New Orleans Residents Are Ordered to Flee Hurricane
Mayor C. Ray Nagin said Gustav was larger and more dangerous than Katrina, and pleaded with residents to get out or face enormous flooding and life-threatening winds.
“This is the mother of all storms, and I’m not sure we’ve seen anything like it,” he said at an evening news briefing. “This is the real deal, this is not a test. For everyone thinking they can ride this storm out, I have news for you: that will be one of the biggest mistakes you can make in your life.”
The mayor’s warnings were considerably more dramatic than the forecasts issued by the National Hurricane Center, and he may have been trying to shock jaded residents into taking prudent steps. But he said storm surges, particularly on the city’s West Bank, could be twice as high as the neighborhood’s 10-foot levees, and said those choosing to remain in their homes should have an axe to chop through their roof when the floodwaters rise.

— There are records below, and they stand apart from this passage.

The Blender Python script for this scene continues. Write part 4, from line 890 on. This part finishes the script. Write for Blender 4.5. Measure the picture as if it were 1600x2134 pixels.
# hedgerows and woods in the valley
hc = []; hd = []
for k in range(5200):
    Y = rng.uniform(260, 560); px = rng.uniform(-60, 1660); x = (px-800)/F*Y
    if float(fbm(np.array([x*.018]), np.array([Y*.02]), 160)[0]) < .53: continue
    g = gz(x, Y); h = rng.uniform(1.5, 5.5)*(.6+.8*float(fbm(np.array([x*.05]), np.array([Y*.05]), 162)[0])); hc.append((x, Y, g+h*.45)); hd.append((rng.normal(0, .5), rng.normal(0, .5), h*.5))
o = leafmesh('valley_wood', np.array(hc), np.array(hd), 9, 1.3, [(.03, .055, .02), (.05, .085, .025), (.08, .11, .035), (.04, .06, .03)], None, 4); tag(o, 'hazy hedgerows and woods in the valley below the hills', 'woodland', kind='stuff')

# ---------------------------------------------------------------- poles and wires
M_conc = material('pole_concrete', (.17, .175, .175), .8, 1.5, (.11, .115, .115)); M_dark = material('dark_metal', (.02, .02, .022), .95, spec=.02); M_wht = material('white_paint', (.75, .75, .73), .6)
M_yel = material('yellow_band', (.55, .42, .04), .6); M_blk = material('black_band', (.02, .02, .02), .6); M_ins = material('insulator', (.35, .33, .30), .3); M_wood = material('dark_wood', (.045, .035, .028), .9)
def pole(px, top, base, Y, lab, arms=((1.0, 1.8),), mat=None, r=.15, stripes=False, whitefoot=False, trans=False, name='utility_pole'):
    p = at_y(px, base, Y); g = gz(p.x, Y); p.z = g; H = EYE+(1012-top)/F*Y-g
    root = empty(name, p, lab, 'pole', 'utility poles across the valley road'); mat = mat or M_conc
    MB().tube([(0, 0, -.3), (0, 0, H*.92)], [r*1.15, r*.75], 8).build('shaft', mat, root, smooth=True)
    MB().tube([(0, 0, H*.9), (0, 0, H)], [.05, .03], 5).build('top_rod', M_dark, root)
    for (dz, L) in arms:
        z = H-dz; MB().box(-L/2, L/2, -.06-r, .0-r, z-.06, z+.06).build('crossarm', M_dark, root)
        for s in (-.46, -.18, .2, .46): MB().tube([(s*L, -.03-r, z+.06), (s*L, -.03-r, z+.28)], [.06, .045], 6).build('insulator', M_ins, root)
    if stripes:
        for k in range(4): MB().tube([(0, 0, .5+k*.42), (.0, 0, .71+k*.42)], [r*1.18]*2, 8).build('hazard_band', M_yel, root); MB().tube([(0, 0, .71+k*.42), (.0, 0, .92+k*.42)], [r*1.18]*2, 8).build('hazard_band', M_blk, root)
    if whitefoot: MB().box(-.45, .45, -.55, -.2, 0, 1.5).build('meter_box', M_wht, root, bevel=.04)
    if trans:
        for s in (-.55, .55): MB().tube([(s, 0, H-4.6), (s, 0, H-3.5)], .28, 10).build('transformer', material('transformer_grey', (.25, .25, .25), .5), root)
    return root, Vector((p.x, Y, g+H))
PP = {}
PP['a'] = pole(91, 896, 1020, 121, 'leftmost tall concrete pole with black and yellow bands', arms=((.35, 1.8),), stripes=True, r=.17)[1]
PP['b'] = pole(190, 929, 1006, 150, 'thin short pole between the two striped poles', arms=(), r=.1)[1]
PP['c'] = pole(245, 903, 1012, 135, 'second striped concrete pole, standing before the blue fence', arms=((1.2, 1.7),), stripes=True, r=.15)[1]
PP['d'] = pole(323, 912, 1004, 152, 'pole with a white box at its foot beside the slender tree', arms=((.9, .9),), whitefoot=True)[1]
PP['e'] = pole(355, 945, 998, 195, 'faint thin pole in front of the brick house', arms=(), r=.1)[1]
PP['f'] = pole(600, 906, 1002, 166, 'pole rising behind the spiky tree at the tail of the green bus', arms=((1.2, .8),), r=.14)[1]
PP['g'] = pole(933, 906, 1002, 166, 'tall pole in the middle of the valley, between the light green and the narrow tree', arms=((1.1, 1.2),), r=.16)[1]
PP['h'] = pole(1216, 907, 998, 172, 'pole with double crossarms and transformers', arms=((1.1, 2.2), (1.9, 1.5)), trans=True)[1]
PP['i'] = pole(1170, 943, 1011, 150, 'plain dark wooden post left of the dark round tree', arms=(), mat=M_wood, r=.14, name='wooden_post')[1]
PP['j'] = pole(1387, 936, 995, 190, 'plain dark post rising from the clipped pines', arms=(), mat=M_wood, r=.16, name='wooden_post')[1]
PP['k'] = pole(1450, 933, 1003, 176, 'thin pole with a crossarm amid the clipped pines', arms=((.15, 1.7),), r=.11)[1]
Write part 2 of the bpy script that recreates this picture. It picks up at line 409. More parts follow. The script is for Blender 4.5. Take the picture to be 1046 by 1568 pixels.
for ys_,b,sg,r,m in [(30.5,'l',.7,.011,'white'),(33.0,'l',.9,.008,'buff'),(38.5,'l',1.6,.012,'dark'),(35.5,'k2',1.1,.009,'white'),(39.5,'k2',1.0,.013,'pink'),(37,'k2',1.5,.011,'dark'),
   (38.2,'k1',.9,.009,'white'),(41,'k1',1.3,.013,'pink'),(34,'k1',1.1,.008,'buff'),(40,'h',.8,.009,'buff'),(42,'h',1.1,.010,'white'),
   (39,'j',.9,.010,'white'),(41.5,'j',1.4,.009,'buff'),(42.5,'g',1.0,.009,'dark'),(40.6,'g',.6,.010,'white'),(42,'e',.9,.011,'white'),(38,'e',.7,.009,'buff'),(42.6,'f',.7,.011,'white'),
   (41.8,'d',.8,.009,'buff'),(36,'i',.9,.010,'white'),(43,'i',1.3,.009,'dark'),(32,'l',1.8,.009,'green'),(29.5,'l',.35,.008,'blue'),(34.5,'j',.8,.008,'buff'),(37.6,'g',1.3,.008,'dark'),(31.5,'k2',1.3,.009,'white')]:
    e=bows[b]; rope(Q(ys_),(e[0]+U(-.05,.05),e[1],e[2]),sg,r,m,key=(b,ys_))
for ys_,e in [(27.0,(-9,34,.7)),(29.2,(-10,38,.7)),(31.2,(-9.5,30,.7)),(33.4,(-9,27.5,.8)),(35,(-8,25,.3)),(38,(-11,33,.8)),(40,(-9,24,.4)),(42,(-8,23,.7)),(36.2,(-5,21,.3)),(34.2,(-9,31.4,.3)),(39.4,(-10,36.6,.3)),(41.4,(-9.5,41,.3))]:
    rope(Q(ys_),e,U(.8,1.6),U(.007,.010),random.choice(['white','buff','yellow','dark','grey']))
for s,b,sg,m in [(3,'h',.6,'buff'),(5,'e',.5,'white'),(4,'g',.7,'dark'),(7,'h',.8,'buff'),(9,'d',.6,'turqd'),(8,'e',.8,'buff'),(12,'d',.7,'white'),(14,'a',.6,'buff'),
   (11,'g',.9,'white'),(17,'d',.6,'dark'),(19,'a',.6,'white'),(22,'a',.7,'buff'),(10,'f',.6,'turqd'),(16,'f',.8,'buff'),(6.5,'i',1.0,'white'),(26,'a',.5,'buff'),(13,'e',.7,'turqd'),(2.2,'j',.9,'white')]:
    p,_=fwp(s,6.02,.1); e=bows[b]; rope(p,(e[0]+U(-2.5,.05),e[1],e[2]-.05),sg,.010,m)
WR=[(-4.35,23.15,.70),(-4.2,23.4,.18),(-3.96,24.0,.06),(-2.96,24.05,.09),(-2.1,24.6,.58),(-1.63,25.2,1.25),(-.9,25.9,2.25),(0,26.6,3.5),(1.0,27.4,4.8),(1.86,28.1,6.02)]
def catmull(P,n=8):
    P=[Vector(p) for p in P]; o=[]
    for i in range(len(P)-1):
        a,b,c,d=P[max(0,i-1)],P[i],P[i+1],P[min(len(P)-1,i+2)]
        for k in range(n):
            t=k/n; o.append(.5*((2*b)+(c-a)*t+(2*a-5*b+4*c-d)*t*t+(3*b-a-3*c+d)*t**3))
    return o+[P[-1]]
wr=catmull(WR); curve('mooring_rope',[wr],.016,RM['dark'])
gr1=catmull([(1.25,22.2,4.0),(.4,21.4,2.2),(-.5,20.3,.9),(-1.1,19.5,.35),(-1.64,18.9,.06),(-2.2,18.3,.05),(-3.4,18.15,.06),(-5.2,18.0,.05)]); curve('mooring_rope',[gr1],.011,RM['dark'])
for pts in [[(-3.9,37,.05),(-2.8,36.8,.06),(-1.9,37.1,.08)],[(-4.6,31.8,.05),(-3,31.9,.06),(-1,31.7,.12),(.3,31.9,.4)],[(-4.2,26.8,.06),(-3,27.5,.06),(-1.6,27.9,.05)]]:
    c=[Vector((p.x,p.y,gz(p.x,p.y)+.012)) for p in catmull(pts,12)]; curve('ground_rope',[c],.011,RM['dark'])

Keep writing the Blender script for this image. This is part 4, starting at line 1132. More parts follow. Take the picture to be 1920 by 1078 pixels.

The storm, he said, was now 900 miles wide, compared with 400 miles for Katrina. Even the capital of Baton Rouge, 80 miles inland from New Orleans, could experience hurricane force winds of up to 100 m.p.h., he said. But Dennis Feltgen, a spokesman for the National Hurricane Center, said he had no idea what the mayor meant by a 900-mile footprint, saying that hurricane force winds do not extend nearly that far.
Already, hundreds of thousands of residents had begun streaming north from New Orleans and other Gulf Coast areas stretching from the Florida panhandle to Houston. Most left by car, causing miles of backups on some highways, but New Orleans officials also began a far more carefully planned evacuation of the city’s less mobile residents than took place in 2005. Thousands of city residents began boarding buses and trains ferrying them to shelters in the north.
“I don’t want to be stuck like I was in Katrina,” said Janice McElveen, who was waiting for a bus in the Irish Channel section, recalling being stranded on the Interstate 10 bridge for five days in 2005.